41 Valley Associates v. London Grove Twp. Board of Supervisors,
882 A.2d 5 (Pa. Cmwlth. 2005), app. granted, 898 A.2d 1073 (Pa. 2006).
Pursuant to the Agricultural Area Security Law (AASL), a landowner requested the board of supervisors include its 152-acre property in the township’s agricultural security area (ASA). Several months later, the landowner also applied for a conditional use permit that would allow for intensive agricultural activities, including the construction of “two wharves containing a total of 890,000 square feet of impervious area for mushroom substrate preparation.”
After holding a hearing on the landowner’s ASA request, the supervisors denied the ASA application because the proposed use was not consistent with the township’s comprehensive plan, constituted an industrial use instead of an agricultural use, could threaten water sources, and did not protect agricultural lands. The trial court reversed, however, concluding that the supervisors should not have considered the proposed use contained in the conditional use application when rendering its ASA decision. Landowners appealed.
The Commonwealth Court affirmed and held that the board of supervisors erred by focusing on the application’s compatibility with the subjective general goals of the comprehensive plan rather than the plan’s more objective maps of future uses.

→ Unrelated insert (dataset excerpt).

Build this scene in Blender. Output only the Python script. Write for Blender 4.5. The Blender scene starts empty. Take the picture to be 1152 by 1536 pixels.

In addition, noting that the purpose of the AASL “is to preserve land for a broad class of uses which are agricultural in nature,” the Commonwealth Court concluded that the supervisors erred by focusing on the specific proposed use; rather, for purposes of determining the narrow issue of whether a property should be deemed an ASA, the supervisors should have focused on “whether the land is appropriate for agricultural uses now and in the future,” not whether the specific existing or proposed use comports with current zoning.